Philadelphia, nation mark 50 years since deaths of Memphis sanitation workers

Members of AFSCME District Council 33, Philadelphia, gather outside City Hall for a moment of silence to remember Echol Cole and Robert Walker, two sanitation workers whose deaths 50 years ago sparked a national movement for workers' rights.

Members of AFSCME District Council 33, Philadelphia, gather outside City Hall for a moment of silence to remember Echol Cole and Robert Walker, two sanitation workers whose deaths 50 years ago sparked a national movement for civil rights. (Emma Lee/WHYY)

Sanitation workers who went on a strike that brought Martin Luther King Jr. to Memphis, Tennessee, 50 years ago are being remembered across the country as courageous men who made important contributions to the civil rights movement.

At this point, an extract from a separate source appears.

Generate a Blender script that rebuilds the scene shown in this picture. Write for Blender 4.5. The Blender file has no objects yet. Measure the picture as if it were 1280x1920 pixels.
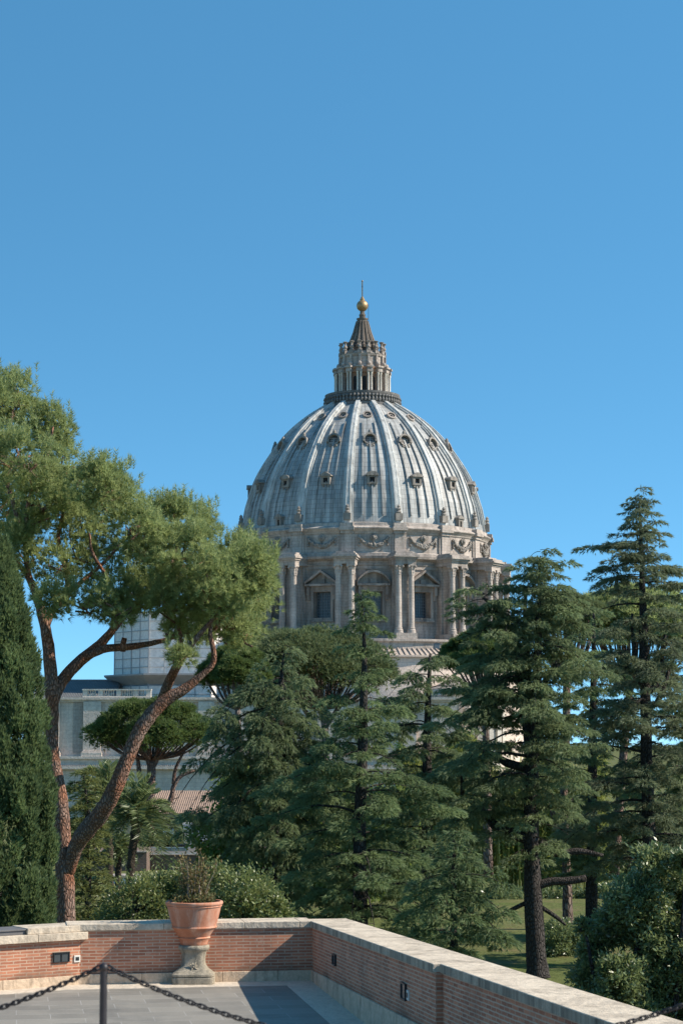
import bpy, math, random
import numpy as np
R_ = math.radians
C = bpy.context.scene.collection
random.seed(7)

# ------------------------------------------------------------------ camera
H = 3.9                                   # eye height above the terrace floor
FPX = 70.0 / 36.0 * 1920.0                # focal length in photo pixels
HORIZON = 1385.0
TH = math.atan((HORIZON - 960.0) / FPX)
cd = bpy.data.cameras.new("camera")
cd.lens = 70.0; cd.sensor_fit = 'VERTICAL'; cd.sensor_height = 36.0; cd.sensor_width = 24.0
cd.clip_start = 0.1; cd.clip_end = 8000.0
cd.dof.use_dof = True; cd.dof.focus_distance = 70.0; cd.dof.aperture_fstop = 11.0
cam = bpy.data.objects.new("camera", cd); C.objects.link(cam)
cam.location = (0, 0, H); cam.rotation_euler = (math.pi / 2 + TH, 0, 0)
bpy.context.scene.camera = cam

# ------------------------------------------------------------------ world, sun, exposure
SUN_EL, SUN_AZ = 38.0, 4.0                # azimuth: degrees from +X towards the camera
sc = bpy.context.scene
w = bpy.data.worlds.new("World"); sc.world = w; w.use_nodes = True
nt = w.node_tree
sky = nt.nodes.new("ShaderNodeTexSky"); sky.sky_type = 'NISHITA'; sky.sun_disc = False
sky.sun_elevation = R_(SUN_EL); sky.sun_rotation = R_(90 + SUN_AZ)
sky.altitude = 60; sky.air_density = 1.0; sky.dust_density = 0.0; sky.ozone_density = 4.0
bg = nt.nodes["Background"]; bg.inputs[1].default_value = 0.123
tc = nt.nodes.new('ShaderNodeTexCoord'); va = nt.nodes.new('ShaderNodeVectorMath'); va.operation = 'MULTIPLY_ADD'; va.inputs[1].default_value = (1, 1, 2.2); va.inputs[2].default_value = (0, 0, .135)
vn = nt.nodes.new('ShaderNodeVectorMath'); vn.operation = 'NORMALIZE'          # clear winter air: no pale band at the horizon
hs = nt.nodes.new('ShaderNodeHueSaturation'); hs.inputs['Saturation'].default_value = 1.16; hs.inputs['Hue'].default_value = .480
nt.links.new(tc.outputs['Generated'], va.inputs[0]); nt.links.new(va.outputs[0], vn.inputs[0]); nt.links.new(vn.outputs[0], sky.inputs[0])
nt.links.new(sky.outputs[0], hs.inputs['Color']); nt.links.new(hs.outputs[0], bg.inputs[0])
sl = bpy.data.lights.new("sun", 'SUN'); sl.energy = 4.1; sl.angle = R_(0.53); sl.color = (1.0, 0.90, 0.76)
so = bpy.data.objects.new("sun", sl); C.objects.link(so)
_e, _a = R_(SUN_EL), R_(SUN_AZ)
SUNV = (math.cos(_e) * math.cos(_a), -math.cos(_e) * math.sin(_a), math.sin(_e))
from mathutils import Vector, Matrix
so.rotation_euler = Vector(SUNV).to_track_quat('Z', 'Y').to_euler()
sc.view_settings.view_transform = 'Standard'; sc.view_settings.look = 'None'
sc.view_settings.exposure = 0.9; sc.view_settings.gamma = 1.0
sc.cycles.max_bounces = 6; sc.cycles.transparent_max_bounces = 4
sc.cycles.use_denoising = True

# ------------------------------------------------------------------ pixel <-> world
_F = np.array([0, math.cos(TH), math.sin(TH)]); _U = np.array([0, -math.sin(TH), math.cos(TH)])
CAM = np.array([0, 0, H])
def ray(px, py):
    return np.array([(px - 640) / FPX, 0, 0]) + _U * (960 - py) / FPX + _F
def at(px, py, Y):
    r = ray(px, py); return CAM + r * (Y / r[1])
def floor_pt(px, py, z=0.0):
    r = ray(px, py); return CAM + r * ((z - H) / r[2])
def proj(p):
    d = np.asarray(p, float) - CAM; k = FPX / d.dot(_F)
    return 640 + d[0] * k, 960 - d.dot(_U) * k
def mpp(Y):                               # metres per photo pixel at distance Y
    return Y / FPX

# ------------------------------------------------------------------ materials
def nodes(name):
    m = bpy.data.materials.new(name); m.use_nodes = True
    t = m.node_tree; b = t.nodes["Principled BSDF"]
    return m, t, b
def N(t, kind, **kw):
    n = t.nodes.new(kind)
    for k, v in kw.items():
        if k.startswith('i_'):
            key = k[2:]
            n.inputs[int(key) if key.isdigit() else key.replace('_', ' ')].default_value = v
        else:
            setattr(n, k, v)
    return n
def ramp(t, src, stops, interp='LINEAR'):
    r = t.nodes.new("ShaderNodeValToRGB"); r.color_ramp.interpolation = interp
    e = r.color_ramp.elements
    while len(e) < len(stops): e.new(0.5)
    for i, (p, c) in enumerate(stops):
        e[i].position = p; e[i].color = (c, c, c, 1) if not hasattr(c, '__len__') else (*c, 1)
    t.links.new(src, r.inputs[0]); return r.outputs[0]
def mix(t, fac, a, b, mode='MIX'):
    n = t.nodes.new("ShaderNodeMix"); n.data_type = 'RGBA'; n.blend_type = mode
    for sock, v in ((0, fac), (6, a), (7, b)):
        if isinstance(v, bpy.types.NodeSocket): t.links.new(v, n.inputs[sock])
        elif sock == 0: n.inputs[0].default_value = v
        else: n.inputs[sock].default_value = (*v, 1)
    return n.outputs[2]
def math_(t, op, a, b=None):
    n = t.nodes.new("ShaderNodeMath"); n.operation = op
    for i, v in enumerate((a, b)):
        if v is None: continue
        if isinstance(v, bpy.types.NodeSocket): t.links.new(v, n.inputs[i])
        else: n.inputs[i].default_value = v
    return n.outputs[0]
def coords(t, kind='Object', scale=(1, 1, 1), rot=(0, 0, 0)):
    tc = t.nodes.new("ShaderNodeTexCoord"); mp = t.nodes.new("ShaderNodeMapping")
    mp.inputs['Scale'].default_value = scale; mp.inputs['Rotation'].default_value = rot
    t.links.new(tc.outputs[kind], mp.inputs[0]); return mp.outputs[0]
def noise(t, vec, scale, detail=4, rough=0.6, dist=0.0):
    n = N(t, "ShaderNodeTexNoise", i_Scale=scale, i_Detail=detail, i_Roughness=rough, i_Distortion=dist)
    t.links.new(vec, n.inputs['Vector']); return n.outputs['Fac']
def bump(t, b, h, strength, dist):
    n = N(t, "ShaderNodeBump", i_Strength=strength, i_Distance=dist)
    t.links.new(h, n.inputs['Height']); t.links.new(n.outputs[0], b.inputs['Normal'])
def plain(name, col, rough=0.6, metal=0.0, var=0.25, scale=6.0, spec=0.4):
    m, t, b = nodes(name)
    v = coords(t); f = noise(t, v, scale)
    lo = tuple(c * (1 - var) for c in col); hi = tuple(min(1, c * (1 + var)) for c in col)
    t.links.new(mix(t, f, lo, hi), b.inputs['Base Color'])
    b.inputs['Roughness'].default_value = rough; b.inputs['Metallic'].default_value = metal
    b.inputs['Specular IOR Level'].default_value = spec
    return m
def stone(name, light, dark, stain, scale=1.0, streak=1.0, block=None, cyl=False, rough=0.85, amount=0.5, bstr=0.4):
    """weathered stone: fine grain, stains that run down the face, optional block joints"""
    m, t, b = nodes(name)
    v = coords(t, 'Object')
    n1 = noise(t, v, 0.9 * scale, 8, 0.65)
    vs = coords(t, 'Object', (1.6 * scale, 1.6 * scale, 0.18 * scale / max(streak, .01)))
    n2 = noise(t, vs, 1.0, 7, 0.7, 0.4)
    n3 = noise(t, v, 7.0 * scale, 5, 0.7)
    c = mix(t, ramp(t, n1, [(0.3, 0.0), (0.7, 1.0)]), dark, light)
    c = mix(t, ramp(t, n2, [(0.62 - amount * 0.28, 0.0), (0.80 - amount * 0.12, 1.0)]), c, stain)
    c = mix(t, math_(t, 'MULTIPLY', ramp(t, n3, [(0.35, 1.0), (0.6, 0.0)]), 0.35), c, tuple(x * 0.45 for x in dark))
    h = n3
    if block:
        bv = coords(t, 'UV')
        br = N(t, "ShaderNodeTexBrick", i_Scale=1.0, i_Mortar_Size=block[2], i_Bias=0.0)
        br.inputs['Brick Width'].default_value = block[0]; br.inputs['Row Height'].default_value = block[1]
        br.inputs['Color1'].default_value = (1, 1, 1, 1); br.inputs['Color2'].default_value = (.88, .88, .88, 1)
        br.inputs['Mortar'].default_value = (.70, .69, .68, 1); br.inputs['Mortar Smooth'].default_value = 0.3
        t.links.new(bv, br.inputs['Vector'])
        c = mix(t, 1.0, c, br.outputs['Color'], 'MULTIPLY')
    t.links.new(c, b.inputs['Base Color']); b.inputs['Roughness'].default_value = rough
    b.inputs['Specular IOR Level'].default_value = 0.25
    bump(t, b, h, bstr, 0.12 / scale)
    return m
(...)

A handful of sanitation workers who marched in Memphis demanding higher pay and safer working conditions attended a ceremony in that city Thursday honoring two colleagues killed by a malfunctioning garbage truck on Feb. 1, 1968.

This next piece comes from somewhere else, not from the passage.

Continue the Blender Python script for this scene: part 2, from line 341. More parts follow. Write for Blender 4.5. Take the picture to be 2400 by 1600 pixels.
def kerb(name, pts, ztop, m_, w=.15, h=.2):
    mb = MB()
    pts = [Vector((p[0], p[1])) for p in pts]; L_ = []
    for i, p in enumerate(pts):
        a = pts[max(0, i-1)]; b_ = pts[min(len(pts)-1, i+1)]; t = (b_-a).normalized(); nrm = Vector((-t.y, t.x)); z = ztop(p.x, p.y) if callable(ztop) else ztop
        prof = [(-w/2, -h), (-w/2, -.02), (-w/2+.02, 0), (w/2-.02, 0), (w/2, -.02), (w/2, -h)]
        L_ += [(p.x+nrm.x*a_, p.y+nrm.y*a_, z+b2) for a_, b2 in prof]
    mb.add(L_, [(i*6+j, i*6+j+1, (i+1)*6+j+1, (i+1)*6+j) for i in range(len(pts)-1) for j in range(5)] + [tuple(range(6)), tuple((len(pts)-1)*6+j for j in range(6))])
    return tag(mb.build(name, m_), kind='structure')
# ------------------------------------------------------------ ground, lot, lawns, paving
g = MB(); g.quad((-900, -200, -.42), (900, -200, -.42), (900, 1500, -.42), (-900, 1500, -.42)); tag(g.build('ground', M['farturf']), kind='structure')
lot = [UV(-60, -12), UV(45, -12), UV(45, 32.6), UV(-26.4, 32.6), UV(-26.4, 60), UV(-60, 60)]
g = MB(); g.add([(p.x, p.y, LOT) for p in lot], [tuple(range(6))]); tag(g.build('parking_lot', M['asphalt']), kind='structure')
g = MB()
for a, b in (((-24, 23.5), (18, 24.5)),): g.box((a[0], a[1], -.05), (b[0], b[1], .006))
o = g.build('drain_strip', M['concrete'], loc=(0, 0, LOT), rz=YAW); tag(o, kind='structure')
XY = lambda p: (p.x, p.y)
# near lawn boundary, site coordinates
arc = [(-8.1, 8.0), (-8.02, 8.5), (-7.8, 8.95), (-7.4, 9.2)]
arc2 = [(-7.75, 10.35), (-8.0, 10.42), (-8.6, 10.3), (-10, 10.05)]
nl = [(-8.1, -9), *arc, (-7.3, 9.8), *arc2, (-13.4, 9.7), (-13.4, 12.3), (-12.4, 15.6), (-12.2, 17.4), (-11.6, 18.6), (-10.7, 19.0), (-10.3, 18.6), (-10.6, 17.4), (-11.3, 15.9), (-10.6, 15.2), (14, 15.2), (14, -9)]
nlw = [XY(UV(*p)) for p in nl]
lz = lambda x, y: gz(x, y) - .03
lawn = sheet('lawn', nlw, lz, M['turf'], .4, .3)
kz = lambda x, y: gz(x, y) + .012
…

Members of the American Federation of State, County and Municipal Employees laid two wreaths at a historical marker near the site where Echol Cole and Robert Walker died. Their deaths ignited the strike that drew King to Memphis. He was assassinated while standing on the balcony of the Lorraine Motel on April 4, 1968.

In Philadelphia Thursday, union workers, City Council members, and Mayor Jim Kenney gathered to commemorate the 50th anniversary of the two deaths with a moment of silence.  Similar events were held in 70 cities.

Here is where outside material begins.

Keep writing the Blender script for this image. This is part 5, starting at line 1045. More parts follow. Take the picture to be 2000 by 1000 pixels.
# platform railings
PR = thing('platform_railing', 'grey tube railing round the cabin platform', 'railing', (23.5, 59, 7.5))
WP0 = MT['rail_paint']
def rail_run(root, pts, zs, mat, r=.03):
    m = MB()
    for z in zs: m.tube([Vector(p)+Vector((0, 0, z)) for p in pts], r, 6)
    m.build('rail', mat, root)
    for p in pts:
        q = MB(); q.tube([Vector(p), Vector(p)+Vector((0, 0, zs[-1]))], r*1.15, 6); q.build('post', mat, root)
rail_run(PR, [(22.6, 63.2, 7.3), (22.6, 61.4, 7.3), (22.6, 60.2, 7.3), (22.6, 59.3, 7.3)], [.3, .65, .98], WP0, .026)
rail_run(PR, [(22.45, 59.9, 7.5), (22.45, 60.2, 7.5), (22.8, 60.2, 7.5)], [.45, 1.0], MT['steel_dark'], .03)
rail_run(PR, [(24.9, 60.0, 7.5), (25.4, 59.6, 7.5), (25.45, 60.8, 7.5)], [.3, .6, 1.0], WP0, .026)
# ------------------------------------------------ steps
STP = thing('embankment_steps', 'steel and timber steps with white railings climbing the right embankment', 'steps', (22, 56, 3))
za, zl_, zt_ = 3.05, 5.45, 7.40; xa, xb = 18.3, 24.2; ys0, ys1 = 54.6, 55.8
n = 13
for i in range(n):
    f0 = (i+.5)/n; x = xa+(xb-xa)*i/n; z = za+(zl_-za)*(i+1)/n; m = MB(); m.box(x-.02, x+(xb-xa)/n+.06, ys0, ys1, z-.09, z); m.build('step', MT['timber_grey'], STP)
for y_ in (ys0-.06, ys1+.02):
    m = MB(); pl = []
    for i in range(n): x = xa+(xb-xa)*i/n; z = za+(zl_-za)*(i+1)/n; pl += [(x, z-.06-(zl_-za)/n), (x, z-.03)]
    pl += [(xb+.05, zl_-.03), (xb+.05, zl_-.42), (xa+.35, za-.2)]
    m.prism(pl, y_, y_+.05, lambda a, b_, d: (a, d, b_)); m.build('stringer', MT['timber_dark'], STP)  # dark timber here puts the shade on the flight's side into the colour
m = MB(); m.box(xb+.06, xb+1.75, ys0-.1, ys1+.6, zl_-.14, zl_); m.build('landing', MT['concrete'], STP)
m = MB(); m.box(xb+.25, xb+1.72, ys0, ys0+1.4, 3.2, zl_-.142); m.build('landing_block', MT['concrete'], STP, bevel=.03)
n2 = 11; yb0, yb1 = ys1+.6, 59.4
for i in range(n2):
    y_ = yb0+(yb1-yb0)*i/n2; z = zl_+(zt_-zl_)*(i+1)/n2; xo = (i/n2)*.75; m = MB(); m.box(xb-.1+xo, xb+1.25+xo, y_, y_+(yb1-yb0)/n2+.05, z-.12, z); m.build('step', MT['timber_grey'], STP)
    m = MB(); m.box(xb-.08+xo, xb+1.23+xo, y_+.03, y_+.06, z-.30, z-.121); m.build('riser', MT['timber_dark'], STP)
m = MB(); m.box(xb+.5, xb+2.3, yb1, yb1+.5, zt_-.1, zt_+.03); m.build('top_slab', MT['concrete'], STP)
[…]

At City Hall, Lee Saunders, president of the American Federation of State, County and Municipal Employees, recounted the deaths of Cole and Walker.

“They died in the most violent way imaginable because of the negligence of their employer that was directly tied to racial hostility,” he said.

After their deaths, black sanitation workers took to the streets with signs declaring, “I am a man.”

“They not only struck the next day for better wages, and better working conditions and better benefits. But they struck for dignity. They struck for respect on the job. They struck because they wanted to be treated as men, not boys,” he added.

Kenney used the opportunity to praise Philadelphia’s workers.

“I am happy to be mayor of a city that’s such a strong labor city. We understand how hard you work. We understand that days like today, and days when it snows, and days when it rains, and when it’s 90 degrees, men and women are still walking behind the sanitation trucks,” he said. “Because you care about the city, you care about the job that you do.”